Qi, Y., Shi, W., Werner, P., Naumov, P. G., Schnelle, W., Wang, L., et al. (2018). Pressure-induced superconductivity and topological quantum phase transitions in a quasi-one-dimensional topological insulator: Bi₄I₄. npj Quantum Materials, 3(4): 4. doi:10.1038/s41535-018-0078-3.

Cite as: https://hdl.handle.net/21.11116/0000-0009-2B5B-2

Abstract

Superconductivity and topological quantum states are two frontier fields of research in modern condensed matter physics. The realization of superconductivity in topological materials is highly desired; however, superconductivity in such materials is typically limited to two-dimensional or three-dimensional materials and is far from being thoroughly investigated. In this work, we boost the electronic properties of the quasi-one-dimensional topological insulator bismuth iodide β-Bi₄I₄ by applying high pressure.
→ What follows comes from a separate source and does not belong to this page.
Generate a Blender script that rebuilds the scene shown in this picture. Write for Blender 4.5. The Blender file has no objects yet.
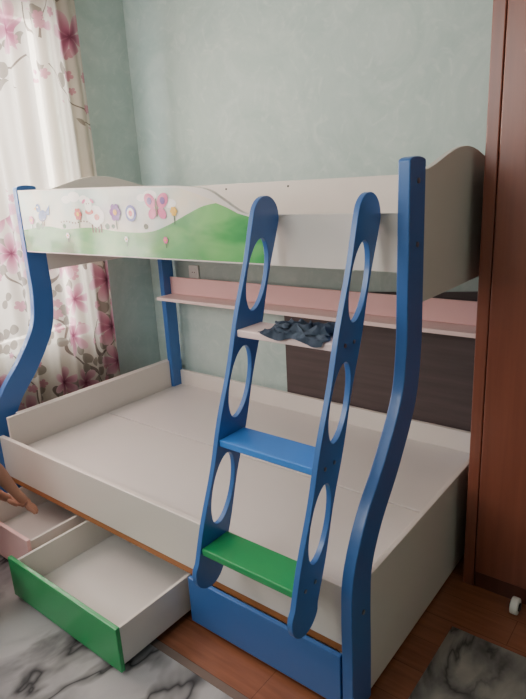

Superconductivity is observed in β-Bi₄I₄ for pressures, where the temperature dependence of the resistivity changes from a semiconducting-like behavior to that of a normal metal. The superconducting transition temperature T_c increases with applied pressure and reaches a maximum value of 6 K at 23 GPa, followed by a slow decrease. Our theoretical calculations suggest the presence of multiple pressure-induced topological quantum phase transitions as well as a structural–electronic instability.